Sith Lords had been perceived extinct for almost 1000 years; power struggles and subsequent infighting had dwindled their numbers significantly.

In the time period of the Old Republic, a rule was established in which only two Sith Lords, a master and an apprentice, could exist at a given time period so the Sith could operate more effectively against the Jedi Order.

Since this Rule of Two was implemented, and the Sith was indeed operating in secret, it was thought that they simply were wiped out.

Enter Darth Maul, 1000 years later when the Star Wars prequels begin, in a surprise attack against Jedi Master and Obi-Wan Kenobi’s master, Qui-Gon Jinn.


Qui-Gon and Obi-Wan were definitely taken aback by Darth Maul’s appearance. When they brought the idea of Maul being a Sith Lord to the Jedi Council, the council members were taken aback. Even Yoda disputed that there could be Sith Lords in existence.

Nonetheless, it was true. The Sith Lords made a comeback.

There are a few things that make Darth Maul great:

1. The double-sided lightsaber.


Lightsabers work with the use of the Force, but their power source is a crystal contained in a chamber within the lightsaber’s handle. Darth Maul’s saber has an extended handle with two crystal chambers, thus allowing him to have a double-sided saber.

This saber allows him to more easily battle Obi-Wan and Qui-Gon simultaneously, but it also is an indicator of his power. As lightsabers need the use of the force to work, the fact that Maul is able to functionally use both sides of his lightsaber in battle shows that he is very much in touch with the dark side of the Force that is characteristic of the Sith.

2. The skill set.


Look at him go.

Darth Maul is portrayed in The Phantom Menace by Ray Park, a skilled stuntman and martial artist, so the fighting techniques that are inherent among users of the Force is well exhibited.

Additionally, to put in a frame of reference, Qui-Gon Jinn and Obi-Wan Kenobi are very skilled Jedi, although Obi-Wan is still an apprentice at this time. For Darth Maul to be able to take on both of them at once and hold his own proves him to be a formidable foe.

3. The anonymity.


In The Phantom Menace, there isn’t any real background on who Darth Maul is as a person. He hardly speaks, and his sole function is to antagonize the main characters of whom we do learn throughout the first movie.

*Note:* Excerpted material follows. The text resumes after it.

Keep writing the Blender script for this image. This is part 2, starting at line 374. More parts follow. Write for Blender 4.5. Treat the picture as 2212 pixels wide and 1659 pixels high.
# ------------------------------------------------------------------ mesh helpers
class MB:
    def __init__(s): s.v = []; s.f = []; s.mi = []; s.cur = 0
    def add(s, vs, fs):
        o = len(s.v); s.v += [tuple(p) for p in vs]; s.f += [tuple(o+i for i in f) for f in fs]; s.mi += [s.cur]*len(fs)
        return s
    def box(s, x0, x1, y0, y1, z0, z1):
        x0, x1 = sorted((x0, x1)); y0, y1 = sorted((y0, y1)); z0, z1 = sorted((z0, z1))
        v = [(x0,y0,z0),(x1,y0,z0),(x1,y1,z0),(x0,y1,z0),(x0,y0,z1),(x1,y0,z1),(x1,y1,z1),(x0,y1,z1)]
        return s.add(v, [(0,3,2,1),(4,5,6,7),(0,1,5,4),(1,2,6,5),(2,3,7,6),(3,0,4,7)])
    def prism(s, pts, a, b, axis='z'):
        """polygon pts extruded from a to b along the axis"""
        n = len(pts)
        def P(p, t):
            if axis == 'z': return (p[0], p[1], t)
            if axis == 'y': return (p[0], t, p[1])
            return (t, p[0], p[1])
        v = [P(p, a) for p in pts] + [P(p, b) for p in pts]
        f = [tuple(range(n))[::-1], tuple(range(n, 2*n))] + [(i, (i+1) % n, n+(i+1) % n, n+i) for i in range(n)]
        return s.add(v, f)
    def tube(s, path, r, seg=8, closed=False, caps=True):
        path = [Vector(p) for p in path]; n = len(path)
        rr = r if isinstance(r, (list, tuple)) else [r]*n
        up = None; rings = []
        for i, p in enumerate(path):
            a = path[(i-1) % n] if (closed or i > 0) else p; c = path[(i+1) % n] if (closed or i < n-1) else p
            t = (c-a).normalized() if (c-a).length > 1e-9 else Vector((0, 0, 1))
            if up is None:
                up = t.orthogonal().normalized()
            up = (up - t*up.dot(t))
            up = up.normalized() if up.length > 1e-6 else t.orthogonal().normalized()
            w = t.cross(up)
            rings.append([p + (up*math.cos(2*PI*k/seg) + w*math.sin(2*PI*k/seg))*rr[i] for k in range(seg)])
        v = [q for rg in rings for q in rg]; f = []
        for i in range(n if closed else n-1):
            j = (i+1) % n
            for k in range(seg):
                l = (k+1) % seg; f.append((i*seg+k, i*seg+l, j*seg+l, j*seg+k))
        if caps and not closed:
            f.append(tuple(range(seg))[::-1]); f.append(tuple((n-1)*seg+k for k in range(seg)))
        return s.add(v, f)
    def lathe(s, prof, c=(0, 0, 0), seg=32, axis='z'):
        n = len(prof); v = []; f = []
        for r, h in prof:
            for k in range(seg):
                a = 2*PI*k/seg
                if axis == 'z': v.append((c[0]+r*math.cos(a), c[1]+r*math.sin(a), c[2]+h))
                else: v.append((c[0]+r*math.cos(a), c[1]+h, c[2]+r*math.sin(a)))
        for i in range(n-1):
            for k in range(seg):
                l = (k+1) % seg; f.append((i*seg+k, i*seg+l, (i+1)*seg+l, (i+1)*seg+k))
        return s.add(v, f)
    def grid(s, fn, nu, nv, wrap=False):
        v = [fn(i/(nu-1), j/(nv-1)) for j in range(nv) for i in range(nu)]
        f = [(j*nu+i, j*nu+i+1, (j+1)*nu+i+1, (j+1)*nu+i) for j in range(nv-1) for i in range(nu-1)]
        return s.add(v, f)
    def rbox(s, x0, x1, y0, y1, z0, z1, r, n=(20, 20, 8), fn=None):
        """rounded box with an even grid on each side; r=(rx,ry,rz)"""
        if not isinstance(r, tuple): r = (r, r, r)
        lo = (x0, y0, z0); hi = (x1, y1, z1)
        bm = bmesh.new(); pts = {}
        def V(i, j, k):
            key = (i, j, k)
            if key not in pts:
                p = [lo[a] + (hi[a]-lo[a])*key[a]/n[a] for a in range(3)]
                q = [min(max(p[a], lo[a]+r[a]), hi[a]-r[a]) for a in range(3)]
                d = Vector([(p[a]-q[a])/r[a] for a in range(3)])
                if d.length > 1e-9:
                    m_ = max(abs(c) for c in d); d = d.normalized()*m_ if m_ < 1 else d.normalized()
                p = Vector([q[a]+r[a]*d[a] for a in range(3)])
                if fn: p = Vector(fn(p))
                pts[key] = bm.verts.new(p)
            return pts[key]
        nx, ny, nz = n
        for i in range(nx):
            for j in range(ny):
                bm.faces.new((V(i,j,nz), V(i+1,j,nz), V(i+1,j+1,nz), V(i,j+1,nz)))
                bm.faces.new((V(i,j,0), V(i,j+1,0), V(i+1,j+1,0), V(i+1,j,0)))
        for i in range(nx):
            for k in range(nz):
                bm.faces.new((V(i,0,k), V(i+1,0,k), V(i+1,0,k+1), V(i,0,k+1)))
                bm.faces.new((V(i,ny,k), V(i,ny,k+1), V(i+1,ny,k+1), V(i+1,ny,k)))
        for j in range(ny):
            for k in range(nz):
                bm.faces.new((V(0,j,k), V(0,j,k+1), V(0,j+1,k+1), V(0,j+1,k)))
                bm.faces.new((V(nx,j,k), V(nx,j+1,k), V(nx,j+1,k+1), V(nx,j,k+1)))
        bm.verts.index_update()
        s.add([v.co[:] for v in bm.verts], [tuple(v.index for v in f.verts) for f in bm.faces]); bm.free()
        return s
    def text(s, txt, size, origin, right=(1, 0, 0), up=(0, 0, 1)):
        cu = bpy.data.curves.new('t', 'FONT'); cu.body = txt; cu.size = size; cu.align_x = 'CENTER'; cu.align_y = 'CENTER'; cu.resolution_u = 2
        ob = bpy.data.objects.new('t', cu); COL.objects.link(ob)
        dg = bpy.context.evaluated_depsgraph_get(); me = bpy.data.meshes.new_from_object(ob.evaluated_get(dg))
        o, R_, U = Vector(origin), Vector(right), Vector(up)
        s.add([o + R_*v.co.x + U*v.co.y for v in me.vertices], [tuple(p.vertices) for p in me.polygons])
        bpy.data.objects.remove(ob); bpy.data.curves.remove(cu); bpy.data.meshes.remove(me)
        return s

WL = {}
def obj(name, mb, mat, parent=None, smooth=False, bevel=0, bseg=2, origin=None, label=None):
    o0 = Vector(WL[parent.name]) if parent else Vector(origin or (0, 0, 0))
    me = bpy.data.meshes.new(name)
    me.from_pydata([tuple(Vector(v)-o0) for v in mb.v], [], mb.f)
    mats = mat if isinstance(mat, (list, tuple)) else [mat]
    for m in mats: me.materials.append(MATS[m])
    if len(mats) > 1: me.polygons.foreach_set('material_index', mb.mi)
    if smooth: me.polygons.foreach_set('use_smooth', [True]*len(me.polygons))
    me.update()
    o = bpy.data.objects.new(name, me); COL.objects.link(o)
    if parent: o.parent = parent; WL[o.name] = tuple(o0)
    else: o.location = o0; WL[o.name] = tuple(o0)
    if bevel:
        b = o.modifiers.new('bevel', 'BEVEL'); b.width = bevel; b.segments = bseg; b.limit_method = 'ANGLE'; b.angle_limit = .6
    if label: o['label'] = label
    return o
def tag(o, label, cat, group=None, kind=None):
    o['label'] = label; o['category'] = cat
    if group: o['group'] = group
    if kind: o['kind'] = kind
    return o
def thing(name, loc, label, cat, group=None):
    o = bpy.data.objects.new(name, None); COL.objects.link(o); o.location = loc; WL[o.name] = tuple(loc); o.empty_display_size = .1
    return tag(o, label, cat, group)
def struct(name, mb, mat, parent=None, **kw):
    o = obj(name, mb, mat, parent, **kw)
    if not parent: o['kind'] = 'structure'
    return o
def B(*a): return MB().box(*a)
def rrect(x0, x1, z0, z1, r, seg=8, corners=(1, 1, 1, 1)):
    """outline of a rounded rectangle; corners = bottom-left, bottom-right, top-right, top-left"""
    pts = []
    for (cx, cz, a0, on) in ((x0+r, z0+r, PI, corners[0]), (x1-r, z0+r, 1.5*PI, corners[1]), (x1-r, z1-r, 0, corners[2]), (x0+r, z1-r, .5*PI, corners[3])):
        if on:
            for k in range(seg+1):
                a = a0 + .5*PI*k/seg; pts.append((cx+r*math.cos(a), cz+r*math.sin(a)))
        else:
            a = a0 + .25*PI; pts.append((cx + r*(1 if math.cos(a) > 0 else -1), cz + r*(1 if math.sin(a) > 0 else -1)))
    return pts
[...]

So as an audience, we are able to see him as a true villain, despite his awesomeness, primarily because we cannot empathize with him. He’s just…menacing.

Our inability to empathize with Maul is very important. This trait in villains is slowly beginning to shift. We see in film and television today villains’ backstories. Villains get more screen time in which their own moralities and issues come to light. This conveys a sense of realistic moral ambiguity. In reality, morals aren’t so clean cut, and this is a valuable lesson to learn as you go through life.

However, this softens the image of villainy. It makes it seem as though maybe being bad isn’t so bad after all. and it can comprise the true meaning of a story.

A good example of this is Star Wars. In the original saga, the Sith Lords were intensely and clearly malicious. But with the reign of the new saga, the image of the dark side of the Force and the Galactic Empire is becoming weaker than Lucas’s original intentions. Disney has introduced that moral ambiguity and the idea that the bad guys aren’t so bad, but at what cost?